Recently I have been reading a lot of fantasy and science fiction, and those are still my genres of choice. But, I have been feeling a bit boxed in - that this fantasy was too similar to that one, that this sci-fi was low on the sci and heavy on the melodrama. I decided to take a break from my genre pieces and so asked for recommendations. This book was the first of those, though I do have one fantasy book left to get through - book five of a five-part series (the last Percy Jackson book) - but I wanted to get started.
And what a start this book was. Writing a book about writer being interviewed by a biographer could have been all wonky or self-referential, but instead turned out to be a nice mystery to be solved by the biographer even as she saw the reflections of her own struggles and used what she saw as a catharsis to turn her life from one that she is not completely in control of into one which follows a path she is setting.
The nice thing about mysteries appearing in a non-genre piece is that they do not have to follow the genres rules. There were no cops, no private detectives, no one actively trying to solve a mystery, for only when the old woman reveals her story is there a mystery revealed. And the protagonist isn't trying to solve a mystery, even though she does, she is just trying to get as close as she can to the truth for her biography.

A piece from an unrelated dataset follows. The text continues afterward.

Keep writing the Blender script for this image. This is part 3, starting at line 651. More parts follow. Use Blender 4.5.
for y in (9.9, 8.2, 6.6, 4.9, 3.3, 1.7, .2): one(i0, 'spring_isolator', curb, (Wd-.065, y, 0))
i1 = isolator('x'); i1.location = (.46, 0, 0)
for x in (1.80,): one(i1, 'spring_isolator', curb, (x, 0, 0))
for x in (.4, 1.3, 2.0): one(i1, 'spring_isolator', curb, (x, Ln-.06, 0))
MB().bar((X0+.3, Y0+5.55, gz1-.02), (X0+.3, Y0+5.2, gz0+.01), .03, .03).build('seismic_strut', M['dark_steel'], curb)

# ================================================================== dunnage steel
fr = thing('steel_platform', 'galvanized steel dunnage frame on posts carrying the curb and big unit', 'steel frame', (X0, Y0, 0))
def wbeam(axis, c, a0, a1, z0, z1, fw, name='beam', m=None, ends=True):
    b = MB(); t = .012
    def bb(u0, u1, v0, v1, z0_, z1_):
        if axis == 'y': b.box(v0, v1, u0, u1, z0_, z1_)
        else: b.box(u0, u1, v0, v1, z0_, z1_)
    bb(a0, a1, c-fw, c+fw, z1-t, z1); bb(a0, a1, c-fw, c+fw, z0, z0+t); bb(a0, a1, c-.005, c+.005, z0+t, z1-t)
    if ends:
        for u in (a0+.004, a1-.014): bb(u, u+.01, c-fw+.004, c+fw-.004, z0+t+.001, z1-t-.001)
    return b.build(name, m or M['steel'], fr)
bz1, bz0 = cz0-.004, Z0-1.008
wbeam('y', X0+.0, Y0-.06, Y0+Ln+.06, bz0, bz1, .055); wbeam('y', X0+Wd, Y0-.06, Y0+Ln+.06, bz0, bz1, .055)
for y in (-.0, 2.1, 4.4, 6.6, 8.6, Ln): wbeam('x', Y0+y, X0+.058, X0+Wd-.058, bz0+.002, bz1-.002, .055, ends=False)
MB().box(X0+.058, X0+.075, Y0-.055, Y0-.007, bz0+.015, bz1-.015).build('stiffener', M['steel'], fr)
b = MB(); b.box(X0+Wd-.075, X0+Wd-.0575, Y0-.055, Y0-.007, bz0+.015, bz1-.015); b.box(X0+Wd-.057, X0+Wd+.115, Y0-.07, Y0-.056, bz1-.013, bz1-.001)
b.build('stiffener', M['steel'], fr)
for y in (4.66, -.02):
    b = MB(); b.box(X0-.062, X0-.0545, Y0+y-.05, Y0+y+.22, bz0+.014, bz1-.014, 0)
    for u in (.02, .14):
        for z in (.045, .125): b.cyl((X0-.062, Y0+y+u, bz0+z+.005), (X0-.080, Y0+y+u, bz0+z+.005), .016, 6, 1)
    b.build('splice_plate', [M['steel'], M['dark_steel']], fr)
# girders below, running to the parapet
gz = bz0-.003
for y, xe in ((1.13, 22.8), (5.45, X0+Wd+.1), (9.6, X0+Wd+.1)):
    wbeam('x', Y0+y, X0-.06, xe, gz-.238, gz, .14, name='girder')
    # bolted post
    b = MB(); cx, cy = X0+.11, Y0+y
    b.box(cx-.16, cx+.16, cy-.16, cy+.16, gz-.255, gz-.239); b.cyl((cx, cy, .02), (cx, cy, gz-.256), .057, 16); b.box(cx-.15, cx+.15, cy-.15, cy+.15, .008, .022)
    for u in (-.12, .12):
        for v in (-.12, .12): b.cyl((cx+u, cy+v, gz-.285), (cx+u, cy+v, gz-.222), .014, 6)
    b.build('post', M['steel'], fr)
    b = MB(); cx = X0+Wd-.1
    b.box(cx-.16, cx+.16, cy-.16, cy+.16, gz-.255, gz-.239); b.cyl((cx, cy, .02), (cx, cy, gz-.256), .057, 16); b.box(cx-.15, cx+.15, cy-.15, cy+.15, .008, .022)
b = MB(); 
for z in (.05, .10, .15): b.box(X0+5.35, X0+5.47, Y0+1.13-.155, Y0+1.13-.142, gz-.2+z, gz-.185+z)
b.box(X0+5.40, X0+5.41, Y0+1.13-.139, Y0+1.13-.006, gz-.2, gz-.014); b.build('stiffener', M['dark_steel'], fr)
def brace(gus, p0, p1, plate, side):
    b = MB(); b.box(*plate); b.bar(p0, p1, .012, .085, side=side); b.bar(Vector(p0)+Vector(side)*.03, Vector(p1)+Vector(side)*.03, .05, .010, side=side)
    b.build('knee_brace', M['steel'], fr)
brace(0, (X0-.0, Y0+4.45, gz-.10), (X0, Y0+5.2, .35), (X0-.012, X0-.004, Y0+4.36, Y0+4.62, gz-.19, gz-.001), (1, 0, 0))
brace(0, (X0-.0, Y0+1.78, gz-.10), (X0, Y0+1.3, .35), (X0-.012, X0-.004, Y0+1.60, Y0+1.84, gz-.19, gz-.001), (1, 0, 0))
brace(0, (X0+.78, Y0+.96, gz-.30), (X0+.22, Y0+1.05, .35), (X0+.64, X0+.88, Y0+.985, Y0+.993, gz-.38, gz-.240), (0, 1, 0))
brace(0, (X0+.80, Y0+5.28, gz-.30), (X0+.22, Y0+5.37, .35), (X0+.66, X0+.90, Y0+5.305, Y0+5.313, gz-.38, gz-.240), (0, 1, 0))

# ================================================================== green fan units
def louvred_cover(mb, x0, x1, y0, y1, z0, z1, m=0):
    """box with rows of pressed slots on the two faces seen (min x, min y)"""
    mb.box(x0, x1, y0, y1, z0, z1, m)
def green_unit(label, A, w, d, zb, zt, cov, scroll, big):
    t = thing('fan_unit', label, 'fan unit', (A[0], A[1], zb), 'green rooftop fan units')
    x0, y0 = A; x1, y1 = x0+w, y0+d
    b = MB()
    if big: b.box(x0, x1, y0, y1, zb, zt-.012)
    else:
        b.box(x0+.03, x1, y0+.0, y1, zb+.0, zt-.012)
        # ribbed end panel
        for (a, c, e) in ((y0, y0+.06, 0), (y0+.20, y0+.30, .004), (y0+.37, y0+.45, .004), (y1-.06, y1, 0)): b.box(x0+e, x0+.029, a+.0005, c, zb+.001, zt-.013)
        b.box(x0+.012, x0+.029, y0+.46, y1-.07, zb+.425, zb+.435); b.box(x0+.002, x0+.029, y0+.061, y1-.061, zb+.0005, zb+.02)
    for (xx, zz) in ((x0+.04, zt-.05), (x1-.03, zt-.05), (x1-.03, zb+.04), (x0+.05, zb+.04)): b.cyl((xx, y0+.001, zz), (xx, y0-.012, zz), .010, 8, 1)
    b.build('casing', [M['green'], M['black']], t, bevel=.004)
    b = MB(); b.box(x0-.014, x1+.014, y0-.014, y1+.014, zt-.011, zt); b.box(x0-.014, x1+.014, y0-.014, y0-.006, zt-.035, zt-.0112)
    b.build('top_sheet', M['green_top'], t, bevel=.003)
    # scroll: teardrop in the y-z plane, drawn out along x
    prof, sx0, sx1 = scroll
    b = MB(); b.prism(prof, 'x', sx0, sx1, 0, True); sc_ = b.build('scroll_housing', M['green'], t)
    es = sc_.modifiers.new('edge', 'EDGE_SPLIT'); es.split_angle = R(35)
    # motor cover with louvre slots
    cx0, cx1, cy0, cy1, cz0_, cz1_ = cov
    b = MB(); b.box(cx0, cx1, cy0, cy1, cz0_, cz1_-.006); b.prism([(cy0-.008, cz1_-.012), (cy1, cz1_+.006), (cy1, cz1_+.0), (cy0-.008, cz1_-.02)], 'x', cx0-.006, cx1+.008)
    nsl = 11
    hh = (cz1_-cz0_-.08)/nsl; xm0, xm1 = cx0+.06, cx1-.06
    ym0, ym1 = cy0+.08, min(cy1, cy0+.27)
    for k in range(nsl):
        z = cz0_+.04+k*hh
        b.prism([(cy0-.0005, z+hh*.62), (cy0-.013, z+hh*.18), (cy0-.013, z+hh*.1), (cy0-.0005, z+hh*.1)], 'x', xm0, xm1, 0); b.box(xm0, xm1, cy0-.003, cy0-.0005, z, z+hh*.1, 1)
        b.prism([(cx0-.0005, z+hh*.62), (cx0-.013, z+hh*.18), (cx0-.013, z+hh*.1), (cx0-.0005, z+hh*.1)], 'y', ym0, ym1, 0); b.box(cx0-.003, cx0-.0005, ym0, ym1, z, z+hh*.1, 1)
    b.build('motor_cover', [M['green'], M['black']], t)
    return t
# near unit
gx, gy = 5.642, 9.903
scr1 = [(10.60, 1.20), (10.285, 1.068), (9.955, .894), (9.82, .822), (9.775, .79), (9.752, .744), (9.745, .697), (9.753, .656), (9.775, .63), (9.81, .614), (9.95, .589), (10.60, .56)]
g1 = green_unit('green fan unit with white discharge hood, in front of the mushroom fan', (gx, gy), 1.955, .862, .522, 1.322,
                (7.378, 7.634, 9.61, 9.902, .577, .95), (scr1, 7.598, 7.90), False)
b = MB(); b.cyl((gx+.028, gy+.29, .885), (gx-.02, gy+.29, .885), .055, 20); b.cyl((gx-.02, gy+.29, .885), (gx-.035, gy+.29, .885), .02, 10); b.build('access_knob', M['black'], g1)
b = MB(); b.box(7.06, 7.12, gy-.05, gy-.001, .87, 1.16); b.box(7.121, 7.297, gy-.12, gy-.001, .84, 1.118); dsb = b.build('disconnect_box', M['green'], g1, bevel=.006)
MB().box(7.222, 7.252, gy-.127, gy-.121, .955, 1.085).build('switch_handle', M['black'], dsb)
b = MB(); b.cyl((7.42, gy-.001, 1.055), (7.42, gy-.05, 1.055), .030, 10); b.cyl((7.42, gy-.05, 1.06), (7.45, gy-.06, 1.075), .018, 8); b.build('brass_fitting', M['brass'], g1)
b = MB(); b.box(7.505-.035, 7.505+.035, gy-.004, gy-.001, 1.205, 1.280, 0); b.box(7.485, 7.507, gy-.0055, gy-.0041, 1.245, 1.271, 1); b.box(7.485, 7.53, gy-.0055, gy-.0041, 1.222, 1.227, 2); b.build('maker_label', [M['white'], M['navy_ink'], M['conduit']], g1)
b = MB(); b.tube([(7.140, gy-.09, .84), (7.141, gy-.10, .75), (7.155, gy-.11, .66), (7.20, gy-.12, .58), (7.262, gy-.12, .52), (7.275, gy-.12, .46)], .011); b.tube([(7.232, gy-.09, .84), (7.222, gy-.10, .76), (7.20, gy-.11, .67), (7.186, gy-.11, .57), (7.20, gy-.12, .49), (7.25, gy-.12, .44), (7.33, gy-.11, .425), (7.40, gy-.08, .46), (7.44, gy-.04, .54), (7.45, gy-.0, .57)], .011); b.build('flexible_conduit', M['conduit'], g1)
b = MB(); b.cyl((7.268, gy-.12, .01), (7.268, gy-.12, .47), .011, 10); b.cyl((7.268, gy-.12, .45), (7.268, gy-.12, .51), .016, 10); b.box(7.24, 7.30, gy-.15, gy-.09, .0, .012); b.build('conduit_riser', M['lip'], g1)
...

This book quite reminded me of "The Prestige" by Christopher Priest, not only by twins playing key roles, but by twins who had lost their sibling and felt their spirit. That seems quite an odd thing to be picked up by two novelists, both British, incidentally. Maybe there is some cultural phenomenon that I am not picking up on? Both books also have just a touch of the super-natural, but it's not in your face, it's the kind of thing that may be dismissed as the narrator's whimsey, and depending upon my mood will be taken either of the ways intended.